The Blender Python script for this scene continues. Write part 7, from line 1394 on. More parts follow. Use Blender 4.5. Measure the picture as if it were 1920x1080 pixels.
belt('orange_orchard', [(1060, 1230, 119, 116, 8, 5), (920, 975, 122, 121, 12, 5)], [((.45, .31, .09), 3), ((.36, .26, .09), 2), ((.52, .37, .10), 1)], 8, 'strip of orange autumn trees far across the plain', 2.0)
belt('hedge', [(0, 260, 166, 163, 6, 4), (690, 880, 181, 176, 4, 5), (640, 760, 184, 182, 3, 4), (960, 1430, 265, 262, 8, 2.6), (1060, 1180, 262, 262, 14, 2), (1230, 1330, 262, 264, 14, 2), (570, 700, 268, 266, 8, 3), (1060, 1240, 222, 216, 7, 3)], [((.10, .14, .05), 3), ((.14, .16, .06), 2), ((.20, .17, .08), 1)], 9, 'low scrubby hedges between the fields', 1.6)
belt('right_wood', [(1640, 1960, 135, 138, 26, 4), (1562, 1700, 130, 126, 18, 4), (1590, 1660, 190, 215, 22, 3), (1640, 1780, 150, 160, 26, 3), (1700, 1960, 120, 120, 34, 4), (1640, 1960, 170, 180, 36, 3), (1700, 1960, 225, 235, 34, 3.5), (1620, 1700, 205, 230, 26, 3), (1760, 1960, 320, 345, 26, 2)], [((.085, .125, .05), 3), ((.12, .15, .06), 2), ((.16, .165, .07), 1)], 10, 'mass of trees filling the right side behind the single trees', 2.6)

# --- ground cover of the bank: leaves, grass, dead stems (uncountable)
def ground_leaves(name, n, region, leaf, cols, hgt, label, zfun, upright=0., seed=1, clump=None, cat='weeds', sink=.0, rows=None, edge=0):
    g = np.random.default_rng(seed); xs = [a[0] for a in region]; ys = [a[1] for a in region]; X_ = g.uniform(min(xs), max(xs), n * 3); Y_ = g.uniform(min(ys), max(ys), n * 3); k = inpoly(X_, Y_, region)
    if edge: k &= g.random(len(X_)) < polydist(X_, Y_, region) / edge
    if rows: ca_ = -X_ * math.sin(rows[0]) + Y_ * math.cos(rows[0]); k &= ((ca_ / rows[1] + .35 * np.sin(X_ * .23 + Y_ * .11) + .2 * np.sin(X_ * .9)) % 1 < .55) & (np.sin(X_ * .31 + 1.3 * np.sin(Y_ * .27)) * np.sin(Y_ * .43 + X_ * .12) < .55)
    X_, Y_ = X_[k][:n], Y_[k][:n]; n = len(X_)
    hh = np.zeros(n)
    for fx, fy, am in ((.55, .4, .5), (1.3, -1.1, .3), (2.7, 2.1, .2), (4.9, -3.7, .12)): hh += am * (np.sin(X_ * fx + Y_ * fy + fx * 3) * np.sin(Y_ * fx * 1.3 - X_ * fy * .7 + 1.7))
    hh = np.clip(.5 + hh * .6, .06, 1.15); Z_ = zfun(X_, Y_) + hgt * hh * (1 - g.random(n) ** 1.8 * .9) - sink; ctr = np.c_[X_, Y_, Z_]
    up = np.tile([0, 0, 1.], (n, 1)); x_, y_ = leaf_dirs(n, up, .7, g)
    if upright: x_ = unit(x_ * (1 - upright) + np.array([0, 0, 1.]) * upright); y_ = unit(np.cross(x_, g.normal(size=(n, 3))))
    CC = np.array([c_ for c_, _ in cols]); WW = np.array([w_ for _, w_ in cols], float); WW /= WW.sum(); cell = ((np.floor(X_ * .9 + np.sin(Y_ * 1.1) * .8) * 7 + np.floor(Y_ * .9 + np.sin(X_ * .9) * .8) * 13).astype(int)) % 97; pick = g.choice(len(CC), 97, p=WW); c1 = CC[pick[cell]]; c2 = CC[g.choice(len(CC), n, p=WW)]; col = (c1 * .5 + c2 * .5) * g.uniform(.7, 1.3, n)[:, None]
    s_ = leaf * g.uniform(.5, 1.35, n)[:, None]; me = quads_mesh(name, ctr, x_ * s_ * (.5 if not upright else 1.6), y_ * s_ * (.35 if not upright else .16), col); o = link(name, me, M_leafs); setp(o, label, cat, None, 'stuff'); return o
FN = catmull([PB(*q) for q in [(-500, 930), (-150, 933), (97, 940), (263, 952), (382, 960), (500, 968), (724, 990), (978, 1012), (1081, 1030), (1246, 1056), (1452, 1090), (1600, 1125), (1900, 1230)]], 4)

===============

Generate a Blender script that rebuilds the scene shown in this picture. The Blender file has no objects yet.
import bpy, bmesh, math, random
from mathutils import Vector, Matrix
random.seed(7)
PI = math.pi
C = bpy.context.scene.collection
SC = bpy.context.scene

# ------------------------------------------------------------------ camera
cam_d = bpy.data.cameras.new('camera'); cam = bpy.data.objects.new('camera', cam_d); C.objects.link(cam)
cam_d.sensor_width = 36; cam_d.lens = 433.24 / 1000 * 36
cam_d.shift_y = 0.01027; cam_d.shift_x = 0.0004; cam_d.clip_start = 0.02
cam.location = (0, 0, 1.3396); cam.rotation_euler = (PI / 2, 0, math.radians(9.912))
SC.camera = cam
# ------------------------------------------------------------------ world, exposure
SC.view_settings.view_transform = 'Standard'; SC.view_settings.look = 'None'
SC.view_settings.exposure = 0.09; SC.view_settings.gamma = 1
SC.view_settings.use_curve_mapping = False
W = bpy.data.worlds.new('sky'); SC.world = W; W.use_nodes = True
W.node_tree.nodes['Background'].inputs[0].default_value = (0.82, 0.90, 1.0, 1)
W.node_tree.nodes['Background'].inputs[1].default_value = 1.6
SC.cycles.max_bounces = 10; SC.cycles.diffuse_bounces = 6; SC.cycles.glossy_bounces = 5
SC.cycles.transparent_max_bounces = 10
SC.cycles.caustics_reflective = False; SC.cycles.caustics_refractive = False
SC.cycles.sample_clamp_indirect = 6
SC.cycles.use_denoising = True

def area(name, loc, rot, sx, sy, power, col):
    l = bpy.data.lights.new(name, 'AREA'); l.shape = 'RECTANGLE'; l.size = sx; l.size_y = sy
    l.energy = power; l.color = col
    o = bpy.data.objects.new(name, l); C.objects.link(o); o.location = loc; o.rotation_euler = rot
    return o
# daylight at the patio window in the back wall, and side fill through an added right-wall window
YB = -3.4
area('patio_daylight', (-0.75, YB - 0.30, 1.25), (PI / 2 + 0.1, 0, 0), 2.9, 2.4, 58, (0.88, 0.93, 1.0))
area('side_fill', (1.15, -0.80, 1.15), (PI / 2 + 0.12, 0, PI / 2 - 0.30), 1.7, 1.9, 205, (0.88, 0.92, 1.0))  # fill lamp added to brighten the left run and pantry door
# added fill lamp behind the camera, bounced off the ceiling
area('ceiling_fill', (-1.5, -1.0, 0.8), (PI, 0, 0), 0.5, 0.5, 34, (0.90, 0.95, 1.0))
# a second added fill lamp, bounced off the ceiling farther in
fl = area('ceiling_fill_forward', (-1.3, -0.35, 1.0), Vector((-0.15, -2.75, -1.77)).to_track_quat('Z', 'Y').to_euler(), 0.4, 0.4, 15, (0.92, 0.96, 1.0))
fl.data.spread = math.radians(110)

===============

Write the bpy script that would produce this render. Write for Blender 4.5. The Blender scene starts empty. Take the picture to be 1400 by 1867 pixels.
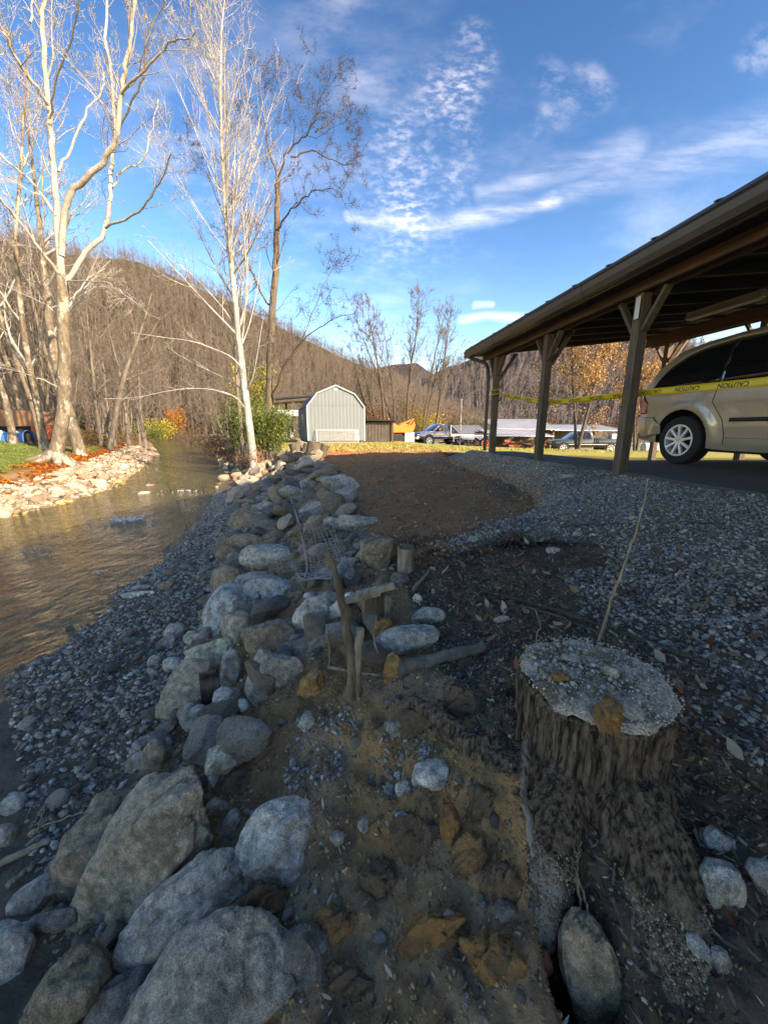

===============

• **INSTRUCTIONS TO FOLLOW**
Output only the lines from the one containing "Generate a Blender" through the one containing "SC.cycles.use_denoising = True", inclusive, exactly as written.

• **THE COMPLETED TASK**
Generate a Blender script that rebuilds the scene shown in this picture. The Blender file has no objects yet.
import bpy, bmesh, math, random
from mathutils import Vector, Matrix
random.seed(7)
PI = math.pi
C = bpy.context.scene.collection
SC = bpy.context.scene

# ------------------------------------------------------------------ camera
cam_d = bpy.data.cameras.new('camera'); cam = bpy.data.objects.new('camera', cam_d); C.objects.link(cam)
cam_d.sensor_width = 36; cam_d.lens = 433.24 / 1000 * 36
cam_d.shift_y = 0.01027; cam_d.shift_x = 0.0004; cam_d.clip_start = 0.02
cam.location = (0, 0, 1.3396); cam.rotation_euler = (PI / 2, 0, math.radians(9.912))
SC.camera = cam
# ------------------------------------------------------------------ world, exposure
SC.view_settings.view_transform = 'Standard'; SC.view_settings.look = 'None'
SC.view_settings.exposure = 0.09; SC.view_settings.gamma = 1
SC.view_settings.use_curve_mapping = False
W = bpy.data.worlds.new('sky'); SC.world = W; W.use_nodes = True
W.node_tree.nodes['Background'].inputs[0].default_value = (0.82, 0.90, 1.0, 1)
W.node_tree.nodes['Background'].inputs[1].default_value = 1.6
SC.cycles.max_bounces = 10; SC.cycles.diffuse_bounces = 6; SC.cycles.glossy_bounces = 5
SC.cycles.transparent_max_bounces = 10
SC.cycles.caustics_reflective = False; SC.cycles.caustics_refractive = False
SC.cycles.sample_clamp_indirect = 6
SC.cycles.use_denoising = True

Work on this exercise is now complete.